■ **Raw data**
·····

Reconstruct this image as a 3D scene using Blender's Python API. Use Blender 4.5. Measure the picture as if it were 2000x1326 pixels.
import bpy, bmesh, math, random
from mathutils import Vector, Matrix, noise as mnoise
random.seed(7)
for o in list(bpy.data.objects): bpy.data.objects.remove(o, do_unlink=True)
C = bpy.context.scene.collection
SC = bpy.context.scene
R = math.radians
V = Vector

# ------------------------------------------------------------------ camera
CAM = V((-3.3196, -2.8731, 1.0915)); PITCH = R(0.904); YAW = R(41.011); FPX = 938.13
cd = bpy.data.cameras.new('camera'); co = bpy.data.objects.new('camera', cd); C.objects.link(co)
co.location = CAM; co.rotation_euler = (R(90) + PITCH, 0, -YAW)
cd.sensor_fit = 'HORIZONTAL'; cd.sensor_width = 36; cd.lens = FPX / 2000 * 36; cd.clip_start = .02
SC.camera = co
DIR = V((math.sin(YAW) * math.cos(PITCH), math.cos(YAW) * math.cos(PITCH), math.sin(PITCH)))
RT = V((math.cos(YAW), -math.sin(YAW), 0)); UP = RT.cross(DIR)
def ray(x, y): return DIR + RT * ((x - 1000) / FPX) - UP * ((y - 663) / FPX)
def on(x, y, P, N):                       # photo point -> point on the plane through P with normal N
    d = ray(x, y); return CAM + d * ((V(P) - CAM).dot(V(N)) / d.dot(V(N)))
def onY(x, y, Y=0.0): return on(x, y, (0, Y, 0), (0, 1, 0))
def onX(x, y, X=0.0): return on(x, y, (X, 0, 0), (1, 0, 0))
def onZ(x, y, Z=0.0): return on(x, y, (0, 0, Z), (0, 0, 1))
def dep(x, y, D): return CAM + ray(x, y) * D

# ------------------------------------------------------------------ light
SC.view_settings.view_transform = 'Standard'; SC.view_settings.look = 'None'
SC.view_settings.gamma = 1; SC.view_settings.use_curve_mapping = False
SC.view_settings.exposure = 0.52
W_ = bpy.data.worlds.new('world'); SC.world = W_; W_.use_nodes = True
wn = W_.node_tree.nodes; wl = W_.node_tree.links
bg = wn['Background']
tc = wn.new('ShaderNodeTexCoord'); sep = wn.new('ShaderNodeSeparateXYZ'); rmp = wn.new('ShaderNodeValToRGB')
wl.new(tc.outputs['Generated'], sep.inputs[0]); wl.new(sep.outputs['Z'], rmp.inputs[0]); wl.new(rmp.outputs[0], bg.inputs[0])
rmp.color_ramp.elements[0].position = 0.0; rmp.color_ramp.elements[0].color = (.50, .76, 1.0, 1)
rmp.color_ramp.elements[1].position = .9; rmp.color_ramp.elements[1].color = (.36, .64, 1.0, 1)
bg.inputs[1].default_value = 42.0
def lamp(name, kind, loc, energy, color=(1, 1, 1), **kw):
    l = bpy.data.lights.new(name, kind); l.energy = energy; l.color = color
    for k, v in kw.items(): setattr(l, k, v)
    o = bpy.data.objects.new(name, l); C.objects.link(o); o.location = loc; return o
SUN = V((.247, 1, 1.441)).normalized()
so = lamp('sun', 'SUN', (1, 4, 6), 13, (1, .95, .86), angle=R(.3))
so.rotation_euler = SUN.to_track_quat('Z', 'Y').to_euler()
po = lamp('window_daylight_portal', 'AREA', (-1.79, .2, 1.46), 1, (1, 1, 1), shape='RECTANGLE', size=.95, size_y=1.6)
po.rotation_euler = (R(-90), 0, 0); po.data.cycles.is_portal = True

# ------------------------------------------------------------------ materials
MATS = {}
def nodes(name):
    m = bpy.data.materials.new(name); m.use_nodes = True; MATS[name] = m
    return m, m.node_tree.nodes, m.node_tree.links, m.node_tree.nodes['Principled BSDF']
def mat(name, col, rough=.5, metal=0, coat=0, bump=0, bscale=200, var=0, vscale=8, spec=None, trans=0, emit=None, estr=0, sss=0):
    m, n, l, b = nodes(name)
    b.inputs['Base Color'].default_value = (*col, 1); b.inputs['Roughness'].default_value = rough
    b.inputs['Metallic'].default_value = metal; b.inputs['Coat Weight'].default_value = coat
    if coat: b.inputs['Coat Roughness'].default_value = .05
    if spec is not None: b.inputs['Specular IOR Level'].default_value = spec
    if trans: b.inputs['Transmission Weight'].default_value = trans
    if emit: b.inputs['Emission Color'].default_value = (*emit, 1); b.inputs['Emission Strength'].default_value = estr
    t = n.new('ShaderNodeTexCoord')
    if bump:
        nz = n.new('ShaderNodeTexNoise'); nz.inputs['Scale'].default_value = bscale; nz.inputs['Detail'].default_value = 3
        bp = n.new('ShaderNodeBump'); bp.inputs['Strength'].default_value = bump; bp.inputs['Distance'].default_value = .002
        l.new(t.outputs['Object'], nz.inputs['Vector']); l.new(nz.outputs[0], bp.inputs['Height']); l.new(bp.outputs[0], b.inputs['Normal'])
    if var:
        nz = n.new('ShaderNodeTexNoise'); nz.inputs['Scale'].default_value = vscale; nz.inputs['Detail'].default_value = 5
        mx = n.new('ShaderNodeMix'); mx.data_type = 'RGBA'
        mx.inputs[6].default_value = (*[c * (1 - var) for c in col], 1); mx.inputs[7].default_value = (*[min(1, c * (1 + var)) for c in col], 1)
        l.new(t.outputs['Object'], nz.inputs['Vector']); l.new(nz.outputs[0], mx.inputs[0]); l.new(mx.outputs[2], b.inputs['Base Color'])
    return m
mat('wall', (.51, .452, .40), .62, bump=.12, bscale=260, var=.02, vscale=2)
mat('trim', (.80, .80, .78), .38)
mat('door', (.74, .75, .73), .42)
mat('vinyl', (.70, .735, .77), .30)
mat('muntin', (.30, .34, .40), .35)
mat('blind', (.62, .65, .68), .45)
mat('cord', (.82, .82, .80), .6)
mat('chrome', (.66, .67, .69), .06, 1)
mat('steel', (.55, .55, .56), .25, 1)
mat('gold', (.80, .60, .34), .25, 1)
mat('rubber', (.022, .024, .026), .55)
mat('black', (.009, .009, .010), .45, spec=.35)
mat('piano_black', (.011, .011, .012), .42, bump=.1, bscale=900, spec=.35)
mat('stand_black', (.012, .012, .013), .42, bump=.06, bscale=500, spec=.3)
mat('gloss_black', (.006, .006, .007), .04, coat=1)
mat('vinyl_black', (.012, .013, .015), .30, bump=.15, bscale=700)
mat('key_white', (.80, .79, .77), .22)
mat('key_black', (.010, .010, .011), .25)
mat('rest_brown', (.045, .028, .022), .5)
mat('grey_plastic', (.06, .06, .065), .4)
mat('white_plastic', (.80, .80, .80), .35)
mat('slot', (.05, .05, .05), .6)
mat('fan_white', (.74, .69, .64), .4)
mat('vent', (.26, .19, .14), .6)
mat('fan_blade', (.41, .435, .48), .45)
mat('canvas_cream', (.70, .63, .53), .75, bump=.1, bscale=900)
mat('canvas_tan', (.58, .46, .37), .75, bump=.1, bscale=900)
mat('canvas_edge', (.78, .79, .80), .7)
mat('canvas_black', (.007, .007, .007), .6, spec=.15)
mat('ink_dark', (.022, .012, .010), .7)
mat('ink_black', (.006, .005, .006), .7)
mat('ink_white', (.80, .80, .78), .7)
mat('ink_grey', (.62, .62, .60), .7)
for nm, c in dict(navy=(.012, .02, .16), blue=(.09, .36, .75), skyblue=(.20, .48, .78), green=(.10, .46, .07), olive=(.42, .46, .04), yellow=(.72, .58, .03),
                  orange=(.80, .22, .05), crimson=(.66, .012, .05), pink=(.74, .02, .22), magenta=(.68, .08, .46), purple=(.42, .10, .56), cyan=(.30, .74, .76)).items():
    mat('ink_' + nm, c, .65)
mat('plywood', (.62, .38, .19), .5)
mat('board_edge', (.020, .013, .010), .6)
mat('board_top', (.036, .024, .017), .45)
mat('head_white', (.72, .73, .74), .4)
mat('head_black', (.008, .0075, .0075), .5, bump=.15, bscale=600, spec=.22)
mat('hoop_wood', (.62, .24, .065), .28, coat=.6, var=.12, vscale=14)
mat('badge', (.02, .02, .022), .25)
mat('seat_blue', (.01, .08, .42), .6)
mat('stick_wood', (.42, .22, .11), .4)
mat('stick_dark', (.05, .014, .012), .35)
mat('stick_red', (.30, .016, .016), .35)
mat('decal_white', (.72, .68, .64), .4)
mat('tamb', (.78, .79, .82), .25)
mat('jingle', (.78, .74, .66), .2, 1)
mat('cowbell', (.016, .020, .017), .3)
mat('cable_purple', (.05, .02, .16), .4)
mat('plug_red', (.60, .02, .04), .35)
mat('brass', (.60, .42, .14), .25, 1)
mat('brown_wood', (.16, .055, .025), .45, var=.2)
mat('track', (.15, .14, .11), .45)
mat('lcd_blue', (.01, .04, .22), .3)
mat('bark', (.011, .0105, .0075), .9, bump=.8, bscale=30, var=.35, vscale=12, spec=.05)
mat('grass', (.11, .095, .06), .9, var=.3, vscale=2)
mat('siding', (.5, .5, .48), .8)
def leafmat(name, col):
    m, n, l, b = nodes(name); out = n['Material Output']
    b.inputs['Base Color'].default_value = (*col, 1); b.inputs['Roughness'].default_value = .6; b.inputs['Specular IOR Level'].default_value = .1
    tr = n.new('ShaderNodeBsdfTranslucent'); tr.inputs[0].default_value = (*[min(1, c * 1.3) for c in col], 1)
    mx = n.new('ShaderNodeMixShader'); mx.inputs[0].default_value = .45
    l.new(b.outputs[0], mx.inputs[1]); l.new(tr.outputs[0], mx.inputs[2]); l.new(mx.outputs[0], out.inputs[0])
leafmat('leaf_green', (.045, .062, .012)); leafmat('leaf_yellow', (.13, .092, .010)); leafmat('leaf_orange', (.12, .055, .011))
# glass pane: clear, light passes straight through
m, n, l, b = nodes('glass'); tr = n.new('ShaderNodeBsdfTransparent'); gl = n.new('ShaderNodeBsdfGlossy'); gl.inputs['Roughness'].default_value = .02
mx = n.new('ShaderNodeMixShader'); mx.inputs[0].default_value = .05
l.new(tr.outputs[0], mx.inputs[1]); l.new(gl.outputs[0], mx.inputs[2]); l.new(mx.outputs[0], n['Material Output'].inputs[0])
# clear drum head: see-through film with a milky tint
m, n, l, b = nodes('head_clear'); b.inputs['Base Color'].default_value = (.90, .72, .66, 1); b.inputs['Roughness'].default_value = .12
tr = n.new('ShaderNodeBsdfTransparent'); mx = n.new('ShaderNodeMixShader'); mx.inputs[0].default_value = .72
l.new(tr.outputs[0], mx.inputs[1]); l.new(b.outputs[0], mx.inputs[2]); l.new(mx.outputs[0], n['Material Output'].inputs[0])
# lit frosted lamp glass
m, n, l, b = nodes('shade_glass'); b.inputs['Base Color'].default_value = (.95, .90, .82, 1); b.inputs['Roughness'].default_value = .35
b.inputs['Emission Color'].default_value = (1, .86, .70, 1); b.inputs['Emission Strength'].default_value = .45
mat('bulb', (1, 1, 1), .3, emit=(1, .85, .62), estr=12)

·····

■ **Problem to solve**
Restate, word for word and with nothing added, the lines from the first line of the listing through the one where "def dep(x, y, D): return CAM + ray(x, y) * D" stands.

■ **Full answer**
Reconstruct this image as a 3D scene using Blender's Python API. Use Blender 4.5. Measure the picture as if it were 2000x1326 pixels.
import bpy, bmesh, math, random
from mathutils import Vector, Matrix, noise as mnoise
random.seed(7)
for o in list(bpy.data.objects): bpy.data.objects.remove(o, do_unlink=True)
C = bpy.context.scene.collection
SC = bpy.context.scene
R = math.radians
V = Vector

# ------------------------------------------------------------------ camera
CAM = V((-3.3196, -2.8731, 1.0915)); PITCH = R(0.904); YAW = R(41.011); FPX = 938.13
cd = bpy.data.cameras.new('camera'); co = bpy.data.objects.new('camera', cd); C.objects.link(co)
co.location = CAM; co.rotation_euler = (R(90) + PITCH, 0, -YAW)
cd.sensor_fit = 'HORIZONTAL'; cd.sensor_width = 36; cd.lens = FPX / 2000 * 36; cd.clip_start = .02
SC.camera = co
DIR = V((math.sin(YAW) * math.cos(PITCH), math.cos(YAW) * math.cos(PITCH), math.sin(PITCH)))
RT = V((math.cos(YAW), -math.sin(YAW), 0)); UP = RT.cross(DIR)
def ray(x, y): return DIR + RT * ((x - 1000) / FPX) - UP * ((y - 663) / FPX)
def on(x, y, P, N):                       # photo point -> point on the plane through P with normal N
    d = ray(x, y); return CAM + d * ((V(P) - CAM).dot(V(N)) / d.dot(V(N)))
def onY(x, y, Y=0.0): return on(x, y, (0, Y, 0), (0, 1, 0))
def onX(x, y, X=0.0): return on(x, y, (X, 0, 0), (1, 0, 0))
def onZ(x, y, Z=0.0): return on(x, y, (0, 0, Z), (0, 0, 1))
def dep(x, y, D): return CAM + ray(x, y) * D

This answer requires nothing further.